Canadian artist Emily Carr was born in Victoria, British Columbia in 1871. She studied in San Francisco in 1889–1895, and in 1899 she travelled to England, where she was involved with the St. Ives group and with Hubert von Herkomer’s private school.
She lived in France in 1910 where the work of the Fauves influenced colour in her work and where she came into contact with Frances Hodgkins. Discouraged by her lack of artistic success, she returned to Victoria where she came close to giving up art altogether.
However, her contact with the Group of Seven in 1930 resurrected her interest in art, and throughout the 1930s she specialized in scenes from the lives and rituals of the First Nations. She also showed her awareness of Native Canadian culture through a number of works representing the British Columbian rainforest. She lived among the tribes to research her subjects. Many of her Expressionist paintings represent totem poles and other artefacts of First Nations culture.
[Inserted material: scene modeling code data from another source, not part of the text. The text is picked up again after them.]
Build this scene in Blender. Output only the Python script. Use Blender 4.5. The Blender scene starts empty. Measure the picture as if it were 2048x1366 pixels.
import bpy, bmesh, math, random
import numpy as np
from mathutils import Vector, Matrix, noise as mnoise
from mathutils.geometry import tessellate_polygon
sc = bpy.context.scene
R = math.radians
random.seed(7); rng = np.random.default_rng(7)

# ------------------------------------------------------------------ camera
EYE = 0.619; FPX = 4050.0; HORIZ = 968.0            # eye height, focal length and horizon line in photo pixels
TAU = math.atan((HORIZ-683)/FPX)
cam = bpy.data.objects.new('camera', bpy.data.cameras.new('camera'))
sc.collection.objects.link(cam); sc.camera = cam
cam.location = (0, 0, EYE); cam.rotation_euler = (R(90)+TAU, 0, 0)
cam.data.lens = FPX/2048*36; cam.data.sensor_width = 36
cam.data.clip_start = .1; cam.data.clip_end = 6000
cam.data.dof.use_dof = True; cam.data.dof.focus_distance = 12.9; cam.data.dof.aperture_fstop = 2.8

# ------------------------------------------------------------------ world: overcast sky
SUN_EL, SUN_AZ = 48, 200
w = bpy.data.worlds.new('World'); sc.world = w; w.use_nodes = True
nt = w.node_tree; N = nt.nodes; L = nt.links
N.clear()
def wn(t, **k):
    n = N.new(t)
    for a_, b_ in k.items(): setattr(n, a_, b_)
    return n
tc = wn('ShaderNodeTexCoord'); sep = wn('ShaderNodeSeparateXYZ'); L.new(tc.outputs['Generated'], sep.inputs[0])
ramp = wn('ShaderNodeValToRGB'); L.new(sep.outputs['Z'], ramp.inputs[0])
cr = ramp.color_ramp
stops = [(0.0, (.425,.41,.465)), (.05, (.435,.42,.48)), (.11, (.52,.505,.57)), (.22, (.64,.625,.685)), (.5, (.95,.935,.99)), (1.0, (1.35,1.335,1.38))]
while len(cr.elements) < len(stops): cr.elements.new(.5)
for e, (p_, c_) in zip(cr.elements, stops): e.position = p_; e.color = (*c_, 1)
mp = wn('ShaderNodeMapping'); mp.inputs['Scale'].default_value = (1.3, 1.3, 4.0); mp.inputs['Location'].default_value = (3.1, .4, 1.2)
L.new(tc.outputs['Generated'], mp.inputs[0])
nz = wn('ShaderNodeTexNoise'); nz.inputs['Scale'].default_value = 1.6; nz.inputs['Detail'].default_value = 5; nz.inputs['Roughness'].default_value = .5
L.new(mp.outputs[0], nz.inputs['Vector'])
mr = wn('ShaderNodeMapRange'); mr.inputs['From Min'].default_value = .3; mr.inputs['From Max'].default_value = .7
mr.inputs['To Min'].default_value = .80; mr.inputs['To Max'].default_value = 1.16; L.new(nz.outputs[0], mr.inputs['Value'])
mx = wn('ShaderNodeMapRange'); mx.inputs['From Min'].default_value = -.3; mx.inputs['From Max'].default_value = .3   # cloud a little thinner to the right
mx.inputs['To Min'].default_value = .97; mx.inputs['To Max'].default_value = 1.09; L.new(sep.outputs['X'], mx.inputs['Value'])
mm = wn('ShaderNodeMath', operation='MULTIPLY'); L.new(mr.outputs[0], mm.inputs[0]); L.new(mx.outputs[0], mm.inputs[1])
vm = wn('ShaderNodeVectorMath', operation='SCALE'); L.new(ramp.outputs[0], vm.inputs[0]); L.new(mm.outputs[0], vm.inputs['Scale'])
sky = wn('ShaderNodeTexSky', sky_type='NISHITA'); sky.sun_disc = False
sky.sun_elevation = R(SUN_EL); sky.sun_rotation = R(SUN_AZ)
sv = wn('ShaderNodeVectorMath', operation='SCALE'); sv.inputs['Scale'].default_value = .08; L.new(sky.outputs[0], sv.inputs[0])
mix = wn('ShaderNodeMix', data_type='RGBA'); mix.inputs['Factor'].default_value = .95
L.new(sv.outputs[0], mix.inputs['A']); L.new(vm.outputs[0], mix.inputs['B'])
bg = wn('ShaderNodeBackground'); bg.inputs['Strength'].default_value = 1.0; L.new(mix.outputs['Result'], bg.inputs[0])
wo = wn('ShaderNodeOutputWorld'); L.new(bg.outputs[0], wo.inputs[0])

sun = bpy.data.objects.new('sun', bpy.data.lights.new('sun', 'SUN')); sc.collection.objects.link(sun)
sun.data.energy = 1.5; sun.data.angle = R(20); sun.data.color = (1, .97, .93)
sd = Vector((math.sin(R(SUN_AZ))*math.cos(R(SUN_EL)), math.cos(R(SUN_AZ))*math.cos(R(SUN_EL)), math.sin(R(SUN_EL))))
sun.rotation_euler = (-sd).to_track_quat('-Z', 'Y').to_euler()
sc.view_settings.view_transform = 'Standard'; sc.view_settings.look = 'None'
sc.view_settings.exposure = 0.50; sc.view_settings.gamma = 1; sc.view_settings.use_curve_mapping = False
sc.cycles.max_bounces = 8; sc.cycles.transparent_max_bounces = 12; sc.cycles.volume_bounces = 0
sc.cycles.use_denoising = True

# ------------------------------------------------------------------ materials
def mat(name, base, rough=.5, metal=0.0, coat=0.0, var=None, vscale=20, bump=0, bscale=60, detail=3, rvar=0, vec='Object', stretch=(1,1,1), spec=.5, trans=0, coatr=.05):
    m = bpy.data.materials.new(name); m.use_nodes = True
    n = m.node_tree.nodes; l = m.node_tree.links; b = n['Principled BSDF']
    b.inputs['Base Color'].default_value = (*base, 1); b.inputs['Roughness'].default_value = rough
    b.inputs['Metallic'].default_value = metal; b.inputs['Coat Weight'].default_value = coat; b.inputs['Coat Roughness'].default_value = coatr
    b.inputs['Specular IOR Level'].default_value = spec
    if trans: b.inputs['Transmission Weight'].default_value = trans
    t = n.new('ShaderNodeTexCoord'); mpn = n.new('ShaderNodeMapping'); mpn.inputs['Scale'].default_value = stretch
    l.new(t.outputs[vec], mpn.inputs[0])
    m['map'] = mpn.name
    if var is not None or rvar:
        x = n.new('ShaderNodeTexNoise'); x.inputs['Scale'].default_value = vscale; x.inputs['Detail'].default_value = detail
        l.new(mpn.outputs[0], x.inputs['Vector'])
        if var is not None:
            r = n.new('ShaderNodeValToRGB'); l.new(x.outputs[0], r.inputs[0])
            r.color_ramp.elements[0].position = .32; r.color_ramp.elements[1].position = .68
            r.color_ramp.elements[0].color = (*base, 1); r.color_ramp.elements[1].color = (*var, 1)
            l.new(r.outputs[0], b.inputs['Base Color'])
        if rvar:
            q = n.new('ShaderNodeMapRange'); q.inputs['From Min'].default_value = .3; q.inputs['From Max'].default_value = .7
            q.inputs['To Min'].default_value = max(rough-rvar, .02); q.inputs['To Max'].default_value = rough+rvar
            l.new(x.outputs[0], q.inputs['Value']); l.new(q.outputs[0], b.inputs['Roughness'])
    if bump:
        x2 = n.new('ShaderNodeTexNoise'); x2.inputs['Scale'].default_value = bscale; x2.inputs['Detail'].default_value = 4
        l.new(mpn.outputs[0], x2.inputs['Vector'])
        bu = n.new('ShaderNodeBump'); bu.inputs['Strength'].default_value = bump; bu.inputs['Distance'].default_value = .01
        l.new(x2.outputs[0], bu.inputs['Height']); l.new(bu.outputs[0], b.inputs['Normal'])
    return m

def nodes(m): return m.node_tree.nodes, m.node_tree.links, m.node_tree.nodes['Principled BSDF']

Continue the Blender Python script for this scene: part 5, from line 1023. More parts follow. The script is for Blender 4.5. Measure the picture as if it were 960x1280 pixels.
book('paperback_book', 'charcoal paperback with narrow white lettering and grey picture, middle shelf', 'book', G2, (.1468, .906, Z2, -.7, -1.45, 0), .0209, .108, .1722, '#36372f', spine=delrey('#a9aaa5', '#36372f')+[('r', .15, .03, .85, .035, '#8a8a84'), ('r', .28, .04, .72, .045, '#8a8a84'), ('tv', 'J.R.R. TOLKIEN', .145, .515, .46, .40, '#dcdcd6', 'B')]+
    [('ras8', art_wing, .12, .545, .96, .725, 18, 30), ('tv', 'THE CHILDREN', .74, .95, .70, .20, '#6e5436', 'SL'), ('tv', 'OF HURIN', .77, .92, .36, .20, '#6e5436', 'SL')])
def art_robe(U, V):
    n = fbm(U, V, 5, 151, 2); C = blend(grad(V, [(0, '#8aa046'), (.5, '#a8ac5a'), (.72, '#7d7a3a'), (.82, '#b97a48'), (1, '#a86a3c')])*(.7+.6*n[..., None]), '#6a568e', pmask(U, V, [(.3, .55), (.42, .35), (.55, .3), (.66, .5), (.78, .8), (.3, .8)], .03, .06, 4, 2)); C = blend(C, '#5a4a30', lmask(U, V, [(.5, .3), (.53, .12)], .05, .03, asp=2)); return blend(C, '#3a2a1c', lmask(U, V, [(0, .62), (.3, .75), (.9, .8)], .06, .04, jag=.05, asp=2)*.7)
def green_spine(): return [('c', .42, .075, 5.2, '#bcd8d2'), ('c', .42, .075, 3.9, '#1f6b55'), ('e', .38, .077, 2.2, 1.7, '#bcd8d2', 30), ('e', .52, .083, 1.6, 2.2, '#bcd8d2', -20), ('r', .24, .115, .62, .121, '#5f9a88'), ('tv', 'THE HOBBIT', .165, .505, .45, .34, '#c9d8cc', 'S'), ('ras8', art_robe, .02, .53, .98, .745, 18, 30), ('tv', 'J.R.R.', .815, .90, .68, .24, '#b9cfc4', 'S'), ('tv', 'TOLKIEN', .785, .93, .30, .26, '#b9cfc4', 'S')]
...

A trip to Nootka Island, British Columbia, inspired Emily Carr to paint ‘Indian Church’. A fascination with the pacific coast and the spirituality of the Native people were the perpetual driving force of her work. The artist’s primitive and spiritual side shine through in the painting that symbolizes life and death. The graveyard around the church, pale in color, symbolizes death; while the rainforest of rich green tones reflects life. In her autobiography she stated, “There is something bigger than fact: the underlying spirit, all it stands for, the mood, the vastness, the wilderness, the Western breath of the go-to-the-devil-if-you-don’t-like-it, the eternal big spaceness of it. Oh the West! I’m of it and I love it!”
Writer Lee Parsons describes ‘Indian Church’ in his article ‘Emily Carr: Painter, writer… symbol’ as primitive with distinctly cubist simplification of form. He comments, “Surrounded by ominous green shapes, a starkly pale Christian church is placed, more in two dimensions that three, as an intruder in a feral forest—emphasizing starkly the conflicting worlds brought together here.”
‘Indian Church’ was one of the paintings created during the most prolific period of the artist’s career, a time when Emily Carr had begun to modify her techniques, moving from watercolors to experimenting with oil on canvas. Acceptance by the Group of Seven opened new doors for her. After exhibiting in the National Gallery in 1927, she was motivated to return home and pursue her art. Landscapes featuring the lush western forests, beautiful waters and skies of the British Columbian coast became her focal point.
This painting was chosen specifically by A.J. Casson for reproduction at Sampson Matthews, one of a few he requested himself for the silkscreen process.